On Mon, Jul 24, 2017 at 4:54 PM cgrant wrote:

WSRELAY0_4 is an existing command that sets all five relays at once. It's equivalent to sending WS_RELAY_0, WS_RELAY_1, WS_RELAY_2, WS_RELAY_3, WS_RELAY_4, which are the commands used in the switch dea SOPs.

S/W user guide here, section 2.1, has a description of the hardware: S/W User Guide

These commands have the effect of "pulling" the relay so that those 2 boards are powered from the active DEA power supply, so the same command can pull the other way if the other DEA is powered up. Peter proposes building commands that poke a '2' into the relevant place in the BEP system configuration table, when switching relays to the B side. Any non-zero value will do, but the BEP needs to see a change in order to execute the command. This will also allow interpretation of the system config table dump.

Note that a cold boot of the BEP fills the sys config table to all zeroes, so any subsequent relay commands would pull the relays to whichever DEA is powered up at the time.

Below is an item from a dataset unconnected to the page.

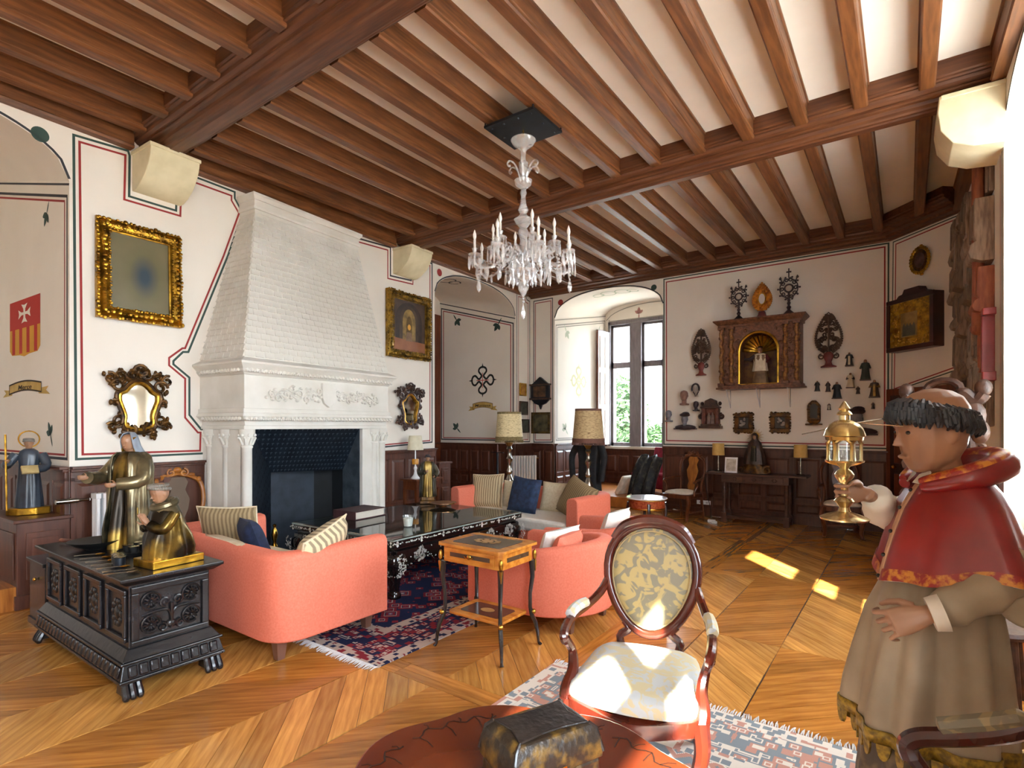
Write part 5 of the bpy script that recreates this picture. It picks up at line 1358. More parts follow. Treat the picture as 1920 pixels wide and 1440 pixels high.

The WSPOW commands in step 8 of Peter's switch_deaa_b (and ...b_a) sequentially power up more and more video boards. Under some circumstances (e.g. looking for a board that may have a short or other anomaly), we may wish to skip one or more boards (e.g. suspected short circuit or other problem on one board). Perhaps we should power them up only one at a time, setting a single bit in the WSPOW0... commands. This would power down all the other boards.